I Gallo e l’errore giudiziario

Si chiamavano Salvatore e Paolo Gallo e, sul finire degli anni ’50, furono protagonisti di una storia incredibile che ci torna utile oggi per capire significato e prospettive della richiesta di revisione che i difensori di Silvio Berlusconi si apprestano a presentare contro la sentenza di condanna definitiva del Cavaliere per frode fiscale. I due fratelli, siciliani d’Avola, litigarono e se le dettero di santa ragione. Successivamente sul luogo dello scontro si trovarono chiazze di sangue, Salvatore un po’ ammaccato, mentre Paolo scomparve e fu introvabile. Salvatore fu arrestato per omicidio e soppressione di cadavere, condannato per la testimonianza del maresciallo dei Carabinieri che aveva stimato in circa due litri di sangue le tracce rinvenute sul luogo del litigio.

Conseguentemente i giudici ritennero certa la morte dello scomparso Paolo, che chissà dove Salvatore aveva sepolto. Passano molti anni di carcerazione e ormai a Salvatore non crede nessuno.

La Giustizia per lui ha “buttato le chiavi”. Poi un giorno Paolo ricompare nel paese, vivo e vegeto, confessando di essersi nascosto per tanti anni in odio al fratello e proprio per farlo condannare all’ergastolo, sapendolo innocente. Ecco, lì ci fu la revisione della sentenza, perché il morto era vivo e l’errore giudiziario incarnato in Paolo Gallo.

Questo celebre caso dimostra che non è affatto facile ottenere la revisione del processo. Per motivi giuridici ed ideologici. Da una parte il diritto non può ammettere che il processo duri all’infinito, ogni volta ribaltando sentenze definitive. Dall’altra la richiesta di revisione denuncia, a Magistrati, l’errore giudiziario commesso dai loro colleghi Magistrati.

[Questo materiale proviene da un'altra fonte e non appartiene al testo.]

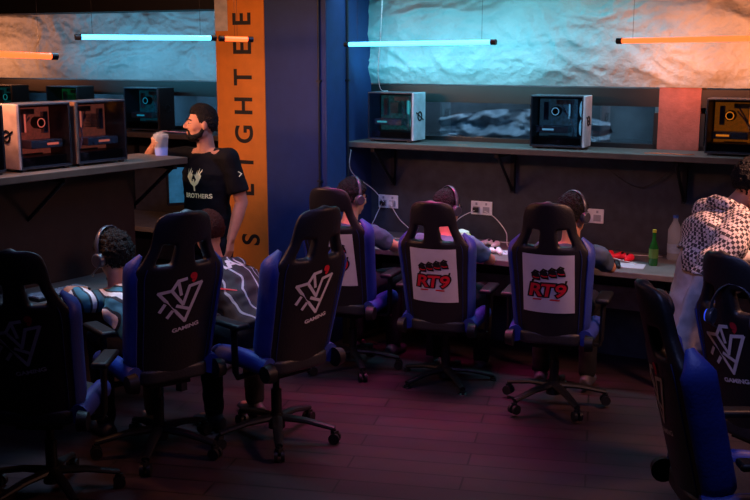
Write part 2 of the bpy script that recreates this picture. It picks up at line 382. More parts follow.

E ciò naturalmente non è gradito. Se si indicano nuovi testimoni deve essere valutata la loro affidabilità, la plausibilità di quanto dichiarato, l’inconciliabilità con quanto già risulti documentalmente o da altre testimonianze, insomma la loro decisività per dare luogo ad un nuovo processo che possa ribaltare un giudizio espresso in modo definitivo. Una strada non facile per ribaltare una sentenza, quella della Cassazione del Giudice Esposito, criticata sotto il profilo giuridico anche da autorevoli giuristi notoriamente non di “area”.

Ma l’errore di diritto non può giovare al Cavaliere perché solo il “morto che è vivo” (ovvero l’errore di fatto) può demolire la sua sentenza di condanna.